In Germany, regime authorities have banned Arabic chants at demonstrations, fined protesters for referencing the Holocaust in connection to Gaza, and deported foreign activists for peaceful sit-ins. Over seven hundred cases of repression tracked since 2019, spiking brutally after October 2023. France banned all pro-Palestine protests outright last year, deploying tear gas and water cannons against citizens exercising their most basic democratic right. The Netherlands? Mayors cancel rallies, police detain dozens, and courts nod along.
And let us not forget Florida and Texas, where disaster victims seeking FEMA aid after hurricanes must navigate nothing related to Israel—yet Florida proudly announced $10 million in state bonds to Tel Aviv in October 2023, taxpayer money diverted to an occupying power while homeowners drowned. Even Trump’s administration tried to tie preparedness grants to support for Israel, backtracking only after public fury.
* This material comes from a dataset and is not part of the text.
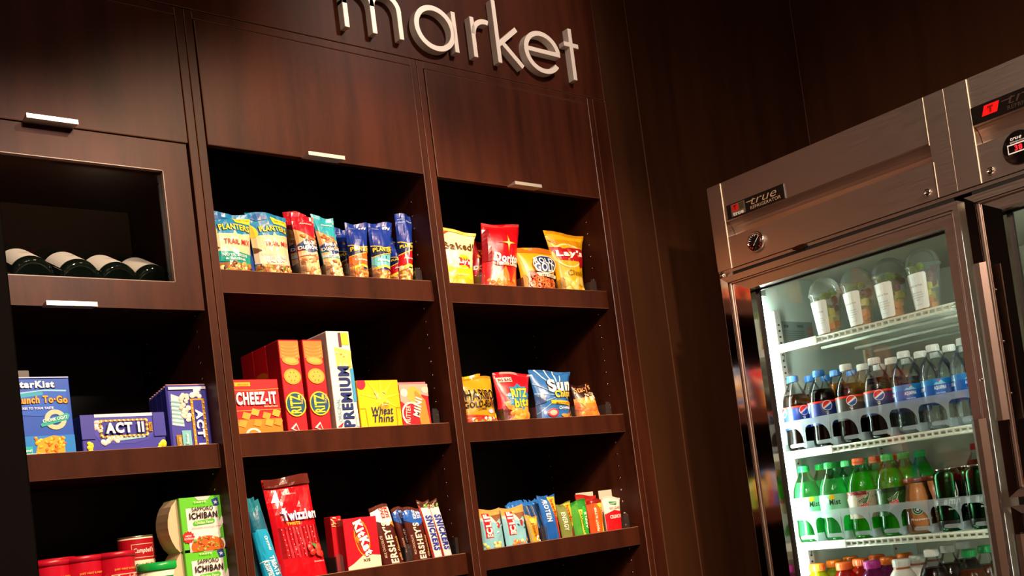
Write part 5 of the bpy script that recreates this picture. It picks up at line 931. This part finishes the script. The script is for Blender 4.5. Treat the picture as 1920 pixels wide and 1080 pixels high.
# lane fronts of the bottle organisers
for si, (z, nm) in enumerate(((SH[1], 'second'), (SH[2], 'third'))):
    og = empty('bottle_organiser', pos(0, 0, 0), (0, 0, -PI / 2), 'frosted clear lane organiser along the front of the %s shelf' % nm, 'organiser')
    for k in range(7):
        xc = (XS[k] if si == 0 else XS[k] - .007); x0 = xc - .0415; x1 = x0 + .0828
        if k == 6: x1 = min(x1, .652)
        pl = MB(); F_ = lambda P: pl.prism(P, .0915, .0929, M_FROST)
        F_([(x0, z + .0630), (x1, z + .0630), (x1, z + .0800), (x0, z + .0800)]); F_([(x0, z + .0010), (x0 + .0045, z + .0010), (x0 + .0045, z + .0630), (x0, z + .0630)])
        F_([(x0 + .0045, z + .0630), (x0 + .0045, z + .0490), (x0 + .008, z + .0580), (x0 + .014, z + .0630)])
        F_([(x1 - .040, z + .0630)] + [(x1 - .040 + .036 * math.sin(t * PI / 12), z + .0630 - .040 * (1 - math.cos(t * PI / 12))) for t in range(1, 7)] + [(x1 - .001, z + .0090), (x1 - .001, z + .0630)])
        F_([(x1 - .001, z + .0090), (x1 - .040, z + .0090)] + [(x1 - .042 - .006 * math.sin(t * PI / 6), z + .0140 - .005 * math.cos(t * PI / 6)) for t in range(1, 6)] + [(x1 - .040, z + .0190), (x1 - .004, z + .0190), (x1 - .001, z + .0230)])
        pl.prism(ell(x0 + .0010, z + .0110, .0065, .0065, 14), .0890, .0912, M_FROST); pl.build('lane_front', og)
        MB().box(x0 + .001, x0 + .0022, .0932, .55, z + .001, z + .022, M_FROST).build('lane_wall', og)
# fruit cups
M_CUP = clear('cup_plastic', (.96, .98, .98), .7, .10, haze=.26, hazec=(.85, .84, .78), ior=1.3)
for i, (x, lb) in enumerate(((.232, 'leftmost of the four domed fruit cups'), (.329, 'second domed fruit cup from the left'), (.419, 'third domed fruit cup from the left'), (.509, 'rightmost of the four domed fruit cups'))):
    y = .125
    r = empty('fruit_cup', pos(x, y, SH[0]), (0, 0, -PI / 2), lb + ' with white label', 'fruit cup', 'fruit cups on the top refrigerator shelf')
    MB().lathe([(.0, .001), (.026, 0), (.0275, .002), (.0385, .104), (.0400, .106), (.0400, .108)], M_CUP, 32, cap=False).build('cup', r)
    MB().lathe([(.0415, .1045), (.0422, .107), (.0415, .1100), (.0400, .1105)] + [(.0400 * math.cos(t * PI / 16), .1105 + .040 * math.sin(t * PI / 16)) for t in range(1, 8)] + [(.004, .1500)], M_CUP, 32, cap=False).build('dome_lid', r)
    fm = {'g': mat('#9cb428', .25), 'r': mat('#6c1c1c', .25), 'o': mat('#e08c1c', .35), 'y': mat('#c8c048', .3)}
    random.seed(40 + i)
    for k in range(46):
        zz = .010 + .100 * (k / 46) + random.uniform(-.004, .004); R = .0275 + .011 * zz / .104 - .0095; a = random.uniform(0, 2 * PI); rr = R * math.sqrt(random.uniform(.35, 1)); X_, Y_ = rr * math.sin(a), -rr * math.cos(a)
        right = math.sin(a - math.radians(10)) > .3
        ky = 'o' if zz < .035 else ('y' if zz < .062 else ('r' if (right and zz < .098) else 'g'))
        b = MB(); s_ = .0085; ph = random.uniform(0, 3)
        if ky in 'oy': bm = bmesh.new(); bmesh.ops.create_cube(bm, size=s_ * 1.7)
        else: bm = bmesh.new(); bmesh.ops.create_icosphere(bm, subdivisions=2, radius=s_)
        bm.verts.index_update(); V = [(v.co.x * math.cos(ph) - v.co.y * math.sin(ph) + X_, v.co.x * math.sin(ph) + v.co.y * math.cos(ph) + Y_, v.co.z * 1.1 + zz) for v in bm.verts]; F2 = [[v.index for v in f.verts] for f in bm.faces]; bm.free()
        b.add(V, F2, fm[ky], ky not in 'oy'); b.build({'g': 'green_grape', 'r': 'red_grape', 'o': 'melon_chunk', 'y': 'melon_chunk'}[ky], r)
    a = (-.98, .62); 
    def S(u, v, off, a=a):
        z = .004 + .084 * v; R = .0281 + .011 * z / .104 + off; t = a[0] + (a[1] - a[0]) * u; return (R * math.sin(t), -R * math.cos(t), z)
    w = .034 * 1.6; rc = [(.06, 0), (.94, 0), (1, .04), (1, .96), (.94, 1), (.06, 1), (0, .96), (0, .04)]
    b = paint(r, 'paper_label', [('p', rc, '#e8e8e4')], w, .084, S, (8, 4), .6)['_top']
    paint(r, 'label_lettering', [('t', 'Fresh Cut Fruit', .5, .66, .62, .085, '#3c4440', {'bold': .0}), ('a', .5, .86, .06, .07, 0, 2 * PI, '#b8c8c0', 1)] + [('t', s_, .5, .46 - .07 * k, l_, .05, '#8c948c') for k, (s_, l_) in enumerate((('fresh seasonal', .5), ('melon, grapes and', .62), ('berries prepared', .56), ('daily', .2)))] + [('t', 'keep chilled', .5, .12, .34, .045, '#8c948c')], w, .084, S, (8, 4), .6, base=b + .0002)
for o in D.objects:
    if '_top' in o: del o['_top']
The American campus crackdown is even more revealing. Universities that once championed free speech now ban tents, encampments, amplified sound, and require permits for any pro-Palestine gathering. Students suspended, expelled, even targeted for immigration enforcement. All under the cover of “antisemitism” laws—weapons wielded not against hate but against truth-tellers.
Here is what they refuse to understand. You cannot arrest an idea whose time has come. You cannot legislate away the conscience of humanity. Every day, more people see the reality: a settler-colonial project sustained by Western money, Western arms, and now Western police powers turned inward against their own citizens. The world has woken up. From Cape Town to Kuala Lumpur, from Dublin to Santiago, millions march. Not because they are simplistic. Not because they are funded. But because they have eyes.
The Zionist project was never natural. It was imposed by force, maintained by terror, and shielded by hypocrites who wrap themselves in flags while funding massacres. Everything born of injustice carries within it the seed of its own end. That end is here. No law, no bond, no campus ban, no terrorism designation can reverse the moral arc of this universe. Israel will fall—not by rockets, but by the weight of its own crimes and the rising tide of a humanity that will no longer look away.
To every Western regime clutching your legal texts like talismans: your paper walls are already cracking. The children of Gaza are not asking for your laws. They are asking for your souls. And history will record whose side you chose.